What you are asked to do:
Write out the material exactly. Do not include the pictures.
....
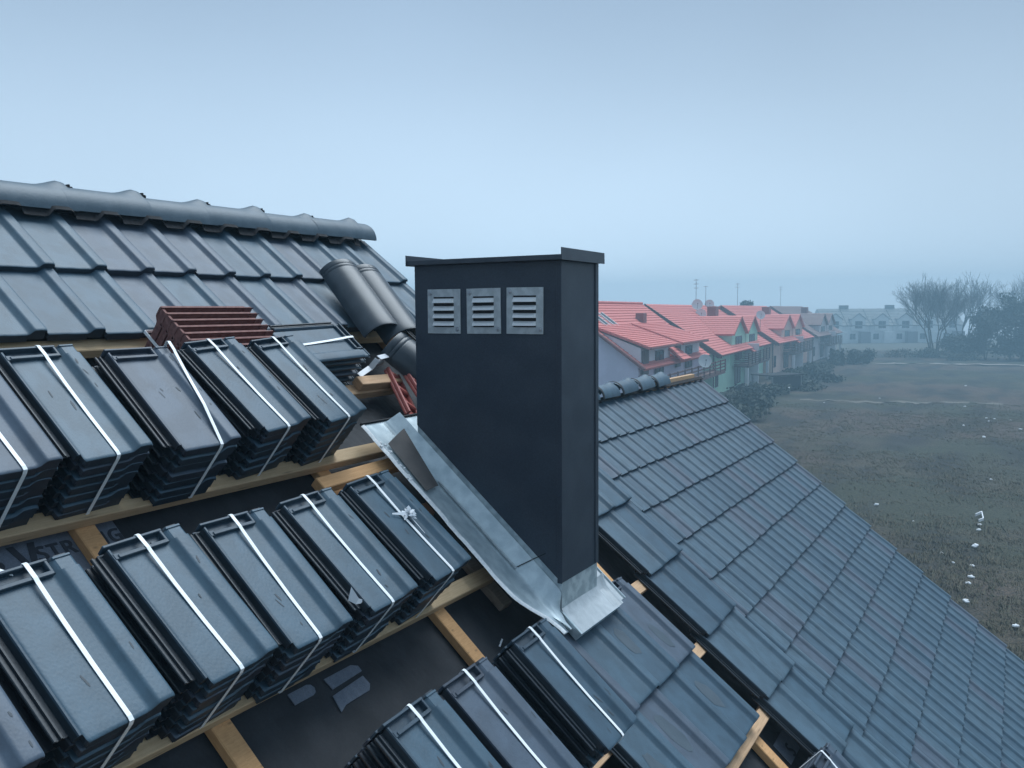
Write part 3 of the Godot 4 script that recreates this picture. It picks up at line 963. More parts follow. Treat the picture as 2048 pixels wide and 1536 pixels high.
func build_stacks() -> void:
	var m := tile_mesh()
	var pitch := 0.0355
	# head-left u, head v, turn (degrees), strap at head and nose from the left, count, label
	var list := [
		[-2.235, -1.468, 2.0, 0.150, 0.160, "strapped tile stack cut by the left picture edge, upper row on the battens"],
		[-1.968, -1.468, 2.0, 0.150, 0.150, "second strapped tile stack from the left in the upper row, before the printed underlay"],
		[-1.655, -1.448, 0.5, 0.255, 0.185, "strapped stack whose white band runs askew onto the rib, left of the red stack"],
		[-1.350, -1.462, 5.0, 0.135, 0.150, "strapped tile stack standing directly before the red clay tile stack"],
		[-1.060, -1.458, 6.0, 0.145, 0.155, "rightmost strapped stack of the upper row, nearest the chimney flashing"],
		[-2.640, -0.765, 2.0, 0.150, 0.150, "strapped stack at bottom left corner with only its ribbed edge in view"],
		[-2.350, -0.765, 2.5, 0.150, 0.150, "large strapped stack at the left edge below the printed underlay letters"],
		[-2.045, -0.765, 3.0, 0.130, 0.140, "strapped tile stack at the counter batten beside the printed underlay, second row"],
		[-1.765, -0.758, 0.5, 0.138, 0.135, "middle strapped stack of the second row, above the pale logo on the underlay"],
		[-1.472, -0.758, 2.5, 0.130, 0.138, "strapped stack with a torn plastic triangle caught in its side grooves"],
		[-1.172, -0.762, 4.0, 0.143, 0.150, "strapped stack with crumpled plastic film lying on its top tile"],
		[-1.680, -0.052, 2.0, 0.142, 0.150, "strapped stack at the bottom edge, leftmost of the lowest row"],
		[-1.420, -0.052, 1.5, 0.140, 0.145, "strapped stack in the lowest row, between bottom edge stack and flashing foot stack"],
		[-1.045, -0.052, 1.5, 0.150, 0.155, "strapped stack just below the foot of the chimney flashing"],
	]
	for e in list:
		var b := Basis(Vector3.UP, deg_to_rad(e[2]))
		var base := near_frame * Transform3D(b, Vector3(e[0], -0.066, e[1]))
		var t := thing("tile_stack", e[5], "tile stack", base, "strapped stacks of dark roof tiles")
		for k in 7:
			var j := Transform3D(Basis(Vector3.UP, rng.randf_range(-0.008, 0.008)), Vector3(rng.randf_range(-0.004, 0.004), k * pitch, rng.randf_range(-0.005, 0.003)))
			if k == 6:
				j.origin = Vector3(0, k * pitch, 0)
				j.basis = Basis.IDENTITY
			obj("tile", m, M.tile[rng.randi() % 4], t, j)
		obj("strap", strap_mesh(e[3], e[4], 6 * pitch, 0.0185 if e[3] > 0.2 else 0.0), M.strap, t)
		for k in rng.randi_range(2, 5):
			var sx := rng.randf_range(0.09, 0.185)
			if absf(sx - e[3]) > 0.02:
				stain(t, "scuff_mark", sx, rng.randf_range(0.12, 0.40), rng.randf_range(0.0018, 0.0035), rng.randf_range(0.006, 0.020), rng.randf_range(-0.2, 0.3), 6 * pitch + 0.0195, M.scuff, rng.randi())
		for k in rng.randi_range(0, 3):
			stain(t, "scuff_mark", rng.randf_range(0.22, 0.243), rng.randf_range(0.06, 0.41), rng.randf_range(0.0015, 0.003), rng.randf_range(0.005, 0.014), rng.randf_range(-0.2, 0.3), 6 * pitch + 0.0384, M.scuff, rng.randi())
	# the stack lying crosswise near the red one: heads to the left
	var ct := thing("crosswise_tile_stack", "dark tile stack laid crosswise with a level white strap, right of the red stack", "tile stack", near_frame * Transform3D(Basis(Vector3.UP, 0.03), Vector3(-0.292, -0.138, -1.700)))
	for k in 6:
		obj("tile", m, M.tile[(k + 1) % 4], ct, Transform3D(Basis(Vector3.UP, -PI * 0.5 + rng.randf_range(-0.01, 0.01)), Vector3(rng.randf_range(-0.004, 0.004), k * pitch, rng.randf_range(-0.004, 0.004))))
	var sb := strap_mesh(0.13, 0.15, 5 * pitch, 0.0)
	obj("strap", sb, M.strap, ct, Transform3D(Basis(Vector3.UP, -PI * 0.5), Vector3.ZERO))
	# red clay tiles standing on edge, leaning up the slope
	var red := thing("red_tile_stack", "stack of unglazed red clay tiles standing on their long edges, bound by a strap", "tile stack", near_frame * Transform3D(Basis(E_AXIS, deg_to_rad(-2.0)), Vector3(-1.225, -0.138, -1.722)))
	for k in 7:
		# tile length along u, width up, back face towards the viewer
		var tb := Basis(Vector3(0, 1, 0), Vector3(0, 0, -1), Vector3(-1, 0, 0))
		var up_tile := Transform3D(tb, Vector3(TL, 0.0, 0.045 + k * 0.0365))
		obj("tile", m, M.red_clay, red, up_tile)
	var rp := [Vector3(-0.003, 0.13, 0.0), Vector3(-0.003, 0.13, 0.275), Vector3(TL + 0.003, 0.13, 0.275), Vector3(TL + 0.003, 0.13, 0.0), Vector3(-0.003, 0.13, 0.0)]
	obj("strap", band(rp, Vector3(0, 1, 0), 0.0125, 0.0012), M.strap, red)
	# the stack at the lower right, in the open column
	var st := thing("brown_tile_stack", "small strapped stack of brownish tiles at the bottom edge in the open column", "tile stack", near_frame * Transform3D(Basis(Vector3.UP, deg_to_rad(-3.0)), Vector3(0.085, -0.066, 0.955)))
	for k in 4:
		obj("tile", m, M.tile[3], st, Transform3D(Basis.IDENTITY, Vector3(rng.randf_range(-0.004, 0.004), k * pitch, 0)))
	obj("strap", strap_mesh(0.15, 0.15, 3 * pitch, 0.0), M.strap, st)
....
The completed task:
Write part 3 of the Godot 4 script that recreates this picture. It picks up at line 963. More parts follow. Treat the picture as 2048 pixels wide and 1536 pixels high.
func build_stacks() -> void:
	var m := tile_mesh()
	var pitch := 0.0355
	# head-left u, head v, turn (degrees), strap at head and nose from the left, count, label
	var list := [
		[-2.235, -1.468, 2.0, 0.150, 0.160, "strapped tile stack cut by the left picture edge, upper row on the battens"],
		[-1.968, -1.468, 2.0, 0.150, 0.150, "second strapped tile stack from the left in the upper row, before the printed underlay"],
		[-1.655, -1.448, 0.5, 0.255, 0.185, "strapped stack whose white band runs askew onto the rib, left of the red stack"],
		[-1.350, -1.462, 5.0, 0.135, 0.150, "strapped tile stack standing directly before the red clay tile stack"],
		[-1.060, -1.458, 6.0, 0.145, 0.155, "rightmost strapped stack of the upper row, nearest the chimney flashing"],
		[-2.640, -0.765, 2.0, 0.150, 0.150, "strapped stack at bottom left corner with only its ribbed edge in view"],
		[-2.350, -0.765, 2.5, 0.150, 0.150, "large strapped stack at the left edge below the printed underlay letters"],
		[-2.045, -0.765, 3.0, 0.130, 0.140, "strapped tile stack at the counter batten beside the printed underlay, second row"],
		[-1.765, -0.758, 0.5, 0.138, 0.135, "middle strapped stack of the second row, above the pale logo on the underlay"],
		[-1.472, -0.758, 2.5, 0.130, 0.138, "strapped stack with a torn plastic triangle caught in its side grooves"],
		[-1.172, -0.762, 4.0, 0.143, 0.150, "strapped stack with crumpled plastic film lying on its top tile"],
		[-1.680, -0.052, 2.0, 0.142, 0.150, "strapped stack at the bottom edge, leftmost of the lowest row"],
		[-1.420, -0.052, 1.5, 0.140, 0.145, "strapped stack in the lowest row, between bottom edge stack and flashing foot stack"],
		[-1.045, -0.052, 1.5, 0.150, 0.155, "strapped stack just below the foot of the chimney flashing"],
	]
	for e in list:
		var b := Basis(Vector3.UP, deg_to_rad(e[2]))
		var base := near_frame * Transform3D(b, Vector3(e[0], -0.066, e[1]))
		var t := thing("tile_stack", e[5], "tile stack", base, "strapped stacks of dark roof tiles")
		for k in 7:
			var j := Transform3D(Basis(Vector3.UP, rng.randf_range(-0.008, 0.008)), Vector3(rng.randf_range(-0.004, 0.004), k * pitch, rng.randf_range(-0.005, 0.003)))
			if k == 6:
				j.origin = Vector3(0, k * pitch, 0)
				j.basis = Basis.IDENTITY
			obj("tile", m, M.tile[rng.randi() % 4], t, j)
		obj("strap", strap_mesh(e[3], e[4], 6 * pitch, 0.0185 if e[3] > 0.2 else 0.0), M.strap, t)
		for k in rng.randi_range(2, 5):
			var sx := rng.randf_range(0.09, 0.185)
			if absf(sx - e[3]) > 0.02:
				stain(t, "scuff_mark", sx, rng.randf_range(0.12, 0.40), rng.randf_range(0.0018, 0.0035), rng.randf_range(0.006, 0.020), rng.randf_range(-0.2, 0.3), 6 * pitch + 0.0195, M.scuff, rng.randi())
		for k in rng.randi_range(0, 3):
			stain(t, "scuff_mark", rng.randf_range(0.22, 0.243), rng.randf_range(0.06, 0.41), rng.randf_range(0.0015, 0.003), rng.randf_range(0.005, 0.014), rng.randf_range(-0.2, 0.3), 6 * pitch + 0.0384, M.scuff, rng.randi())
	# the stack lying crosswise near the red one: heads to the left
	var ct := thing("crosswise_tile_stack", "dark tile stack laid crosswise with a level white strap, right of the red stack", "tile stack", near_frame * Transform3D(Basis(Vector3.UP, 0.03), Vector3(-0.292, -0.138, -1.700)))
	for k in 6:
		obj("tile", m, M.tile[(k + 1) % 4], ct, Transform3D(Basis(Vector3.UP, -PI * 0.5 + rng.randf_range(-0.01, 0.01)), Vector3(rng.randf_range(-0.004, 0.004), k * pitch, rng.randf_range(-0.004, 0.004))))
	var sb := strap_mesh(0.13, 0.15, 5 * pitch, 0.0)
	obj("strap", sb, M.strap, ct, Transform3D(Basis(Vector3.UP, -PI * 0.5), Vector3.ZERO))
	# red clay tiles standing on edge, leaning up the slope
	var red := thing("red_tile_stack", "stack of unglazed red clay tiles standing on their long edges, bound by a strap", "tile stack", near_frame * Transform3D(Basis(E_AXIS, deg_to_rad(-2.0)), Vector3(-1.225, -0.138, -1.722)))
	for k in 7:
		# tile length along u, width up, back face towards the viewer
		var tb := Basis(Vector3(0, 1, 0), Vector3(0, 0, -1), Vector3(-1, 0, 0))
		var up_tile := Transform3D(tb, Vector3(TL, 0.0, 0.045 + k * 0.0365))
		obj("tile", m, M.red_clay, red, up_tile)
	var rp := [Vector3(-0.003, 0.13, 0.0), Vector3(-0.003, 0.13, 0.275), Vector3(TL + 0.003, 0.13, 0.275), Vector3(TL + 0.003, 0.13, 0.0), Vector3(-0.003, 0.13, 0.0)]
	obj("strap", band(rp, Vector3(0, 1, 0), 0.0125, 0.0012), M.strap, red)
	# the stack at the lower right, in the open column
	var st := thing("brown_tile_stack", "small strapped stack of brownish tiles at the bottom edge in the open column", "tile stack", near_frame * Transform3D(Basis(Vector3.UP, deg_to_rad(-3.0)), Vector3(0.085, -0.066, 0.955)))
	for k in 4:
		obj("tile", m, M.tile[3], st, Transform3D(Basis.IDENTITY, Vector3(rng.randf_range(-0.004, 0.004), k * pitch, 0)))
	obj("strap", strap_mesh(0.15, 0.15, 3 * pitch, 0.0), M.strap, st)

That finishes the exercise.